The conclusions of this paper clarify the motivator or driver roles of battery and hydrogen circular economy in carbon neutrality in China. The developed power grid model can be applied to analyse the upgrade from the traditional coal-fired to the future clean power grid, with respect to energy structure constitutions and carbon emission factors. Techno-economic-environmental comparison between battery and hydrogen circular economy can help decision-makers to initiate frontier policies with comprehensive considerations on carbon intensity and levelized net present value. Research methods and models can be generalized and scalable in different climates in China.
Another important aspect is how the conclusions of this paper can guide stakeholders and engage investors. The successful implementation of these advanced energy systems relies heavily on the active participation and support of various stakeholders, including renewable energy providers, building owners, electric vehicle (EV) owners, utility grid companies, and policymakers. Understanding their perspectives and willingness to participate is crucial for the practical deployment of these technologies.
The economic feasibility of the proposed systems has been explored from the perspective of levelized net present value (NPV) and levelized cost of energy storage (LCOES). Case studies from different cities in China have been presented to illustrate the potential benefits and challenges of attracting stakeholders and investors. These case studies provide insights into the practical implementation of the proposed systems.
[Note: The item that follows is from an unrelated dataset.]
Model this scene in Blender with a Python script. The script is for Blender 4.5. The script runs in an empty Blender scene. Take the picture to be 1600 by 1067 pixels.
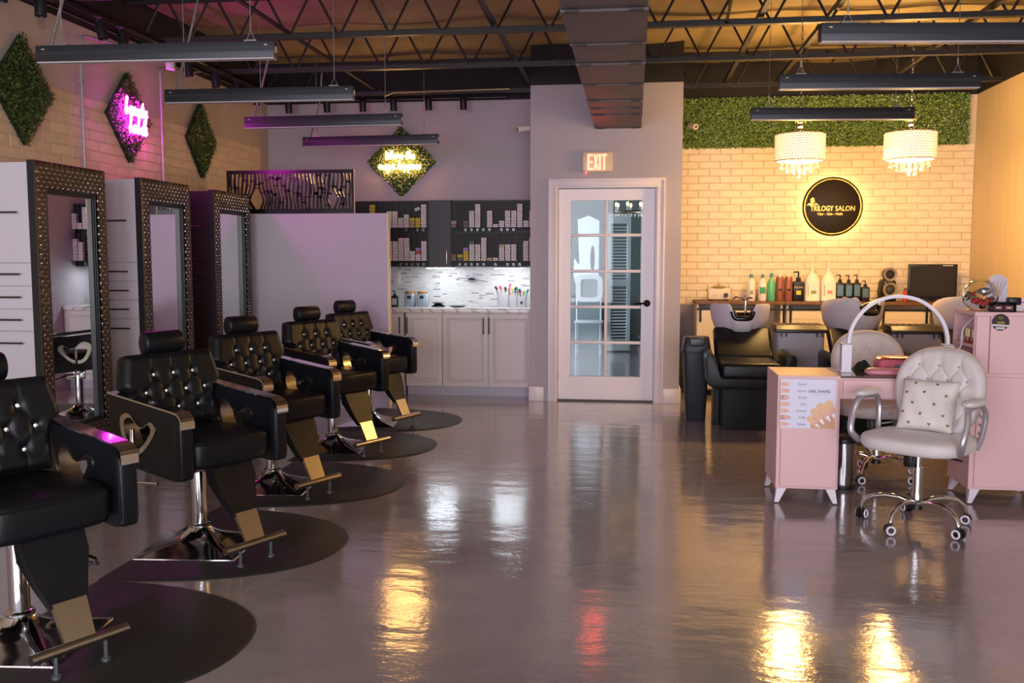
import bpy, bmesh, math, random
from mathutils import Vector, Matrix
random.seed(7)
PI = math.pi
scn = bpy.context.scene
col = scn.collection

# ------------------------------------------------------------------ camera
cam_d = bpy.data.cameras.new('camera'); cam_d.sensor_width = 36.0; cam_d.lens = 1460 * 36 / 1600.0
cam = bpy.data.objects.new('camera', cam_d); col.objects.link(cam)
cam.location = (0, 0, 1.34)
cam.rotation_euler = (PI / 2 - 0.0878, 0, math.radians(7.386))
cam_d.clip_start = 0.05
scn.camera = cam

# ------------------------------------------------------------------ world, daylight, exposure
w = bpy.data.worlds.new('world'); scn.world = w; w.use_nodes = True
w.node_tree.nodes['Background'].inputs[0].default_value = (0.62, 0.72, 1.0, 1)
w.node_tree.nodes['Background'].inputs[1].default_value = 0.6
def area(name, loc, rot, sx, sy, power, colr, spread=180):
    l = bpy.data.lights.new(name, 'AREA'); l.shape = 'RECTANGLE'; l.size = sx; l.size_y = sy
    l.energy = power; l.color = colr; l.spread = math.radians(spread)
    o = bpy.data.objects.new(name, l); col.objects.link(o); o.location = loc; o.rotation_euler = rot
    return o
# daylight through the shop windows of the front wall, and through the back room's side window
area('daylight_window_left', (-1.95, -2.93, 1.55), (PI / 2, 0, 0), 3.0, 2.3, 250, (0.92, 0.90, 1.0))
area('daylight_window_right', (1.55, -2.93, 1.55), (PI / 2, 0, 0), 2.8, 2.3, 240, (0.92, 0.90, 1.0))
area('daylight_back_room', (-2.3, 12.4, 1.6), (0, -PI / 2, 0), 1.8, 3.6, 130, (0.80, 0.90, 1.0))
scn.view_settings.view_transform = 'Standard'
scn.view_settings.look = 'None'
scn.view_settings.gamma = 1.0
scn.view_settings.use_curve_mapping = False
scn.view_settings.exposure = 0.0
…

In addition, potential scenarios for future developments and the role of stakeholders in driving the transition to low-carbon energy systems have been discussed.
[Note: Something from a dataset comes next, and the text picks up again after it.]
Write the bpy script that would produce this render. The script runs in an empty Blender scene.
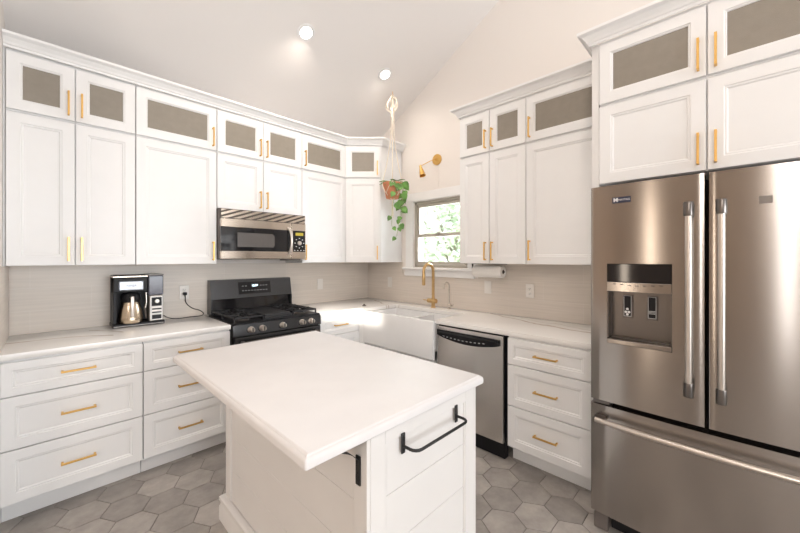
import bpy, bmesh, math, random
from mathutils import Vector, Matrix
random.seed(7)
PI = math.pi
S = bpy.context.scene
COL = S.collection

# ------------------------------------------------------------------ camera, world, light, exposure
cam_d = bpy.data.cameras.new('camera')
cam = bpy.data.objects.new('camera', cam_d); COL.objects.link(cam)
cam_d.sensor_width = 36; cam_d.lens = 343.4/800*36
cam_d.shift_y = -8.5/800
cam_d.clip_start = 0.02
HEAD = math.atan2(335, 343.4)
cam.location = (0, 0, 1.42)
cam.rotation_euler = (PI/2, 0, HEAD-PI/2)
S.camera = cam

W = bpy.data.worlds.new('sky'); S.world = W; W.use_nodes = True
bg = W.node_tree.nodes['Background']
bg.inputs[0].default_value = (0.80, 0.90, 1.0, 1); bg.inputs[1].default_value = 4.5

def light(name, kind, loc, direction, energy, color=(1,1,1), **kw):
    d = bpy.data.lights.new(name, kind); d.energy = energy; d.color = color
    for k, v in kw.items(): setattr(d, k, v)
    o = bpy.data.objects.new(name, d); COL.objects.link(o); o.location = loc
    o.rotation_euler = Vector(direction).to_track_quat('-Z', 'Y').to_euler()
    return o
EL = math.radians(8.0)
light('sun', 'SUN', (-6, -6, 3), (math.cos(EL)*0.707, math.cos(EL)*0.707, -math.sin(EL)), 6.0, (1, .93, .82), angle=0.012)
# unseen area lights standing in for daylight from the room behind the camera
light('daylight_back', 'AREA', (1.1, -4.42, 1.75), (0, 1, 0.16), 172, (0.90, 0.955, 1), shape='RECTANGLE', size=3.2, size_y=2.2)  # unseen main light set before the closed front wall, no opening there
light('fill_upper', 'AREA', (-3.9, -1.2, 3.2), (1, .30, 0.0), 112, (1, 0.92, 0.85), shape='RECTANGLE', size=3.0, size_y=1.0)  # unseen high fill, added to brighten the ceiling and right wall cabinets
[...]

However, there are still limitations in this paper. Firstly, impact of tax reduction exemption incentives on investment behaviours of stakeholders has not been analysed, like production tax credit (PTC) and investment tax credit (ITC). Secondly, only the reuse and recycling of battery energy systems have been analysed, while the domestic reuse and recycling of hydrogen energy systems have not been studied. Therefore, future work will focus on (1) impact of tax reduction exemption incentives on investment behaviours of stakeholders; (2) the domestic reuse and recycling of hydrogen energy systems for decarbonisation.
Methods
Overview
This paper originally develops several calculation models as shown in Fig. 7.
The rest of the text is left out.